The Marvelous Clouds: Toward a Philosophy of Elemental Media
The University of Chicago Press, 2015, 410 pp., ca. € 18,- ISBN 9780226421353

‘The idea that [clouds] could be media is a test of the limits of the concept.’ (p. 254)

In the introduction to his latest book media historian and theorist John Durham Peters writes: ‘Basics, contrary to the popular opinion, are not the easiest but the hardest part of any field of learning’ (p. 10). The basic question of media studies – what are media? – lies at the heart of Peters’ book and it takes a philosophical journey to answer it. Peters promises to provide nothing less than a ‘meditation of the human condition, which also means a meditation on the nonhuman condition’ (p. 12). Fortunately, Peters is an experienced and skillful captain of the craft – his metaphor of choice for his book – that navigates the deep.

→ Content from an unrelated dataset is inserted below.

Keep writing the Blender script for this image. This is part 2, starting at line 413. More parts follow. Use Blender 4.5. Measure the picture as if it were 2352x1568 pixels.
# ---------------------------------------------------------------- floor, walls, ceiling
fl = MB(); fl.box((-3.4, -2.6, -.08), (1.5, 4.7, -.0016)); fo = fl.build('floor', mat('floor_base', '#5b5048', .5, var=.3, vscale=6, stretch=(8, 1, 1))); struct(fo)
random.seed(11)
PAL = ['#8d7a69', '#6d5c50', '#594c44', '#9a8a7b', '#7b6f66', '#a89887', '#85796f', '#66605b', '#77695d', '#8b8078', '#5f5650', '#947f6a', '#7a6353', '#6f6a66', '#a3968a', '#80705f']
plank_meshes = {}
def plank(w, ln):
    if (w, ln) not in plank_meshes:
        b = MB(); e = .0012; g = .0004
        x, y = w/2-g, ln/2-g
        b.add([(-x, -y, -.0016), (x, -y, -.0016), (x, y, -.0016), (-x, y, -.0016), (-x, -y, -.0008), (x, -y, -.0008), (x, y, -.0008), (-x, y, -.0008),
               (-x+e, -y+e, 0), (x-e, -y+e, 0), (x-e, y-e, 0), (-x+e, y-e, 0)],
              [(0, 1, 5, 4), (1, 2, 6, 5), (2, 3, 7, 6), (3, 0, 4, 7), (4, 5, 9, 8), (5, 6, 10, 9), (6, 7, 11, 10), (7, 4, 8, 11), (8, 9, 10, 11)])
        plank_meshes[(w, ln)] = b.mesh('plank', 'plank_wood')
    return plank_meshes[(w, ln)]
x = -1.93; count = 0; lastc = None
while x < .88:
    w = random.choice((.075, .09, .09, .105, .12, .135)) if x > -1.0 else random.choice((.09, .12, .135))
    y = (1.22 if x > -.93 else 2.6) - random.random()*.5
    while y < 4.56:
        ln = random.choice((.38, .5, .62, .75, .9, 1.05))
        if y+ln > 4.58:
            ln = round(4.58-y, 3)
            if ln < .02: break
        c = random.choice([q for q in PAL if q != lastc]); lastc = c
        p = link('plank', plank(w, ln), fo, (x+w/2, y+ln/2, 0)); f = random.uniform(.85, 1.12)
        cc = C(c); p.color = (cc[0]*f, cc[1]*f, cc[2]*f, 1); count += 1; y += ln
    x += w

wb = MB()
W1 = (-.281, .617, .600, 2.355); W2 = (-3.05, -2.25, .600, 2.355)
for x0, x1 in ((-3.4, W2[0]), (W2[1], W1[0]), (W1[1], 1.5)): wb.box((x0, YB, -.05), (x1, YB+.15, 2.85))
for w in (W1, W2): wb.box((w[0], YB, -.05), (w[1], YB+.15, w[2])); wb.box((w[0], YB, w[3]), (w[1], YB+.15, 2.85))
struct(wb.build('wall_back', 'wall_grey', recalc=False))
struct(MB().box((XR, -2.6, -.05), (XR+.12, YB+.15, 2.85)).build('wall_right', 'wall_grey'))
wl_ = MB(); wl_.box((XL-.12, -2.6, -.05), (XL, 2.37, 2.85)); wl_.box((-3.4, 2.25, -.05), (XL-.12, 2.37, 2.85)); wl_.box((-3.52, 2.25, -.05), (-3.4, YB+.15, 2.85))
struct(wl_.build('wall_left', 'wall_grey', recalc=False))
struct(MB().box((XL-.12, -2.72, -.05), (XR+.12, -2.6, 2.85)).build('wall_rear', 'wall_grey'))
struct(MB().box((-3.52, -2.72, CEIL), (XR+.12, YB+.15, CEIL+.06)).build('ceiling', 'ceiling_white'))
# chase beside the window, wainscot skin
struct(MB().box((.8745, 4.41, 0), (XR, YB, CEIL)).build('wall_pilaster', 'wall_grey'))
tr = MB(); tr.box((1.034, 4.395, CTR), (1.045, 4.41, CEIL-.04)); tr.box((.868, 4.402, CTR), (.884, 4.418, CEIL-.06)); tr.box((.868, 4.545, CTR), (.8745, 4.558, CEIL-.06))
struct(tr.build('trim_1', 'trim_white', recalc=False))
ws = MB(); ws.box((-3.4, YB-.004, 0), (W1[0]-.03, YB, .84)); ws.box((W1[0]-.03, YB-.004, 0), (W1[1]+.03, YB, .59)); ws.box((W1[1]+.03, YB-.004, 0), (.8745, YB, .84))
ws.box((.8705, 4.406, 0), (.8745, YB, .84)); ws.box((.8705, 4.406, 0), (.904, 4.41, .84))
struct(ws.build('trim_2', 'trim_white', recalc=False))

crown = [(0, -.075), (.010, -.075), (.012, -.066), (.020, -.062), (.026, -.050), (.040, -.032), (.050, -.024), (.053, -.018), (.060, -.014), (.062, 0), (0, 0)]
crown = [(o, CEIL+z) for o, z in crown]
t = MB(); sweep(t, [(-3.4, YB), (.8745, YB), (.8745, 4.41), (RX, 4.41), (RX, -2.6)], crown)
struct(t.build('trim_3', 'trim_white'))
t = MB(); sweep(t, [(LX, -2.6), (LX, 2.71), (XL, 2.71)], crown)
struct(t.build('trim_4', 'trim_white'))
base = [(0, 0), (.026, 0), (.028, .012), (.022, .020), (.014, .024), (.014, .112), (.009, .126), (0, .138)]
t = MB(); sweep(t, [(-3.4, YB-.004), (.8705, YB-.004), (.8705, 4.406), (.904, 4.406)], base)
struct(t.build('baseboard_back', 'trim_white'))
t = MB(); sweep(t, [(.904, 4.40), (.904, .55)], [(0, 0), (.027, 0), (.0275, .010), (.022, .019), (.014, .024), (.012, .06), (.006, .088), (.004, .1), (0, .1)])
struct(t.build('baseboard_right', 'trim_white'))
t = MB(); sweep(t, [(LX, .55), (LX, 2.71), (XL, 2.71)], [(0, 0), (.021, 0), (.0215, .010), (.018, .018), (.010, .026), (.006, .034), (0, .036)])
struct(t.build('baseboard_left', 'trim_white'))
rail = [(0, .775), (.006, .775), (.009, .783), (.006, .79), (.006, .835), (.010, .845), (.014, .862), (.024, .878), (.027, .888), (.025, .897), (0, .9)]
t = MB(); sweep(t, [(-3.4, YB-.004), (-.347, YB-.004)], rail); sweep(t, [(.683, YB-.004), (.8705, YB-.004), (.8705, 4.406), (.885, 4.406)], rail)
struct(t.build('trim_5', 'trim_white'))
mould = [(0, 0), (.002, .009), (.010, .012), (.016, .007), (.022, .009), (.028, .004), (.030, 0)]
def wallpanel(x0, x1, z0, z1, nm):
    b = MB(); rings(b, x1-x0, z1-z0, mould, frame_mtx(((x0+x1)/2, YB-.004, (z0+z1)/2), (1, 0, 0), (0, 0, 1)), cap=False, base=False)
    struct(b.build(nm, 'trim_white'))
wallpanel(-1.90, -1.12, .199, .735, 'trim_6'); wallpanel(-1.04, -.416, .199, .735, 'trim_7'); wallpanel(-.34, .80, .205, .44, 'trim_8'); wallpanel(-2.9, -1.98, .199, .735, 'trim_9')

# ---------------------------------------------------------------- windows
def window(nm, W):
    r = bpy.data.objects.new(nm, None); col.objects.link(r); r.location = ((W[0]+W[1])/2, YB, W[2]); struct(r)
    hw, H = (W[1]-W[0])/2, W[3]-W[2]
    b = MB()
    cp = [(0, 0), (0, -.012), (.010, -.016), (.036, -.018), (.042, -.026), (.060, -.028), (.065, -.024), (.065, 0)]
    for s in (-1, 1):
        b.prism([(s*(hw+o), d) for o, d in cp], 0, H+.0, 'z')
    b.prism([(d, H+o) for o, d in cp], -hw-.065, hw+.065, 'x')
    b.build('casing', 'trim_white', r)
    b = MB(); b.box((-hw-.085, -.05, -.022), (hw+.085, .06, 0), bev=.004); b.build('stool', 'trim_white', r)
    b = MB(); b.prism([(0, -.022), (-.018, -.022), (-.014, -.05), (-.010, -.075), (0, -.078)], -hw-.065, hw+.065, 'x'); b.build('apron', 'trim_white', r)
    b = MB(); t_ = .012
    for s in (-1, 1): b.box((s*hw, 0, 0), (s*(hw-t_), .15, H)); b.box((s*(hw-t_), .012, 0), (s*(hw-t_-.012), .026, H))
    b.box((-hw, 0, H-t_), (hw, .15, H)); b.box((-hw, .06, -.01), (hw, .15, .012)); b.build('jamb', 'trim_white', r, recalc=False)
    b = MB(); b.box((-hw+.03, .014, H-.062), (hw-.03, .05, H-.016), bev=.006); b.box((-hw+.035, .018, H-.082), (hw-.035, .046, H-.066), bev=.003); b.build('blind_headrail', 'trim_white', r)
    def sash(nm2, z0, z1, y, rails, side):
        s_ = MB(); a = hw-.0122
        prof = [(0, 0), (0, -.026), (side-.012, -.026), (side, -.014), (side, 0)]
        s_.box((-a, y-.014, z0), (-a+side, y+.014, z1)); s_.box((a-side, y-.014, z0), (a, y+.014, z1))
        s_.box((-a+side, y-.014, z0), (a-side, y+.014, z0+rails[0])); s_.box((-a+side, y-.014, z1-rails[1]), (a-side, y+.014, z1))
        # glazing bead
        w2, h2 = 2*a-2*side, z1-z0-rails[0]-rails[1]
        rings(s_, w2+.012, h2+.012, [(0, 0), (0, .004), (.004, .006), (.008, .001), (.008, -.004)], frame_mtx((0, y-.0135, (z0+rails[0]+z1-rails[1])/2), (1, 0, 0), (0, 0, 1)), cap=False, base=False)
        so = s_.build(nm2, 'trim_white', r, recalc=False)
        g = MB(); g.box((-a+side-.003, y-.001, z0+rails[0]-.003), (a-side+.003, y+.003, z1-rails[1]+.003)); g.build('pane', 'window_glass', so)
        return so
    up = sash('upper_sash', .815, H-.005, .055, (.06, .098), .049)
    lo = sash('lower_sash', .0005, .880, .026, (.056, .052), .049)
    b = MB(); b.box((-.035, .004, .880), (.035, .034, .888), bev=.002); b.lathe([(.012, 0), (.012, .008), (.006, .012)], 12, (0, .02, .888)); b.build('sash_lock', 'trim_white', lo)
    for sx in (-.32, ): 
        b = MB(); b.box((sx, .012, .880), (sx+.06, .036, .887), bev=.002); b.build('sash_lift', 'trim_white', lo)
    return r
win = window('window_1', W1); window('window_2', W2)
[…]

If we were to write histories of media, we would first need to understand what media are and what they do. Therefore, Peters strives to re-conceptualize the term media. However, before we can ask what media are we need to address what we mean by meaning. Meaning, in Peters’ sense does not mean ‘mental content intentionally designed to say something to someone,’ but rather ‘repositories of readable data and processes that sustain and enable existence’ (p. 4). As a consequence, Peters starts from the premise that there is meaning in nature. This meaning we can ‘read’ with the ‘civilizational ordering devices’ and ‘ensembles of natural element and human craft’ we call media (p. 3–5).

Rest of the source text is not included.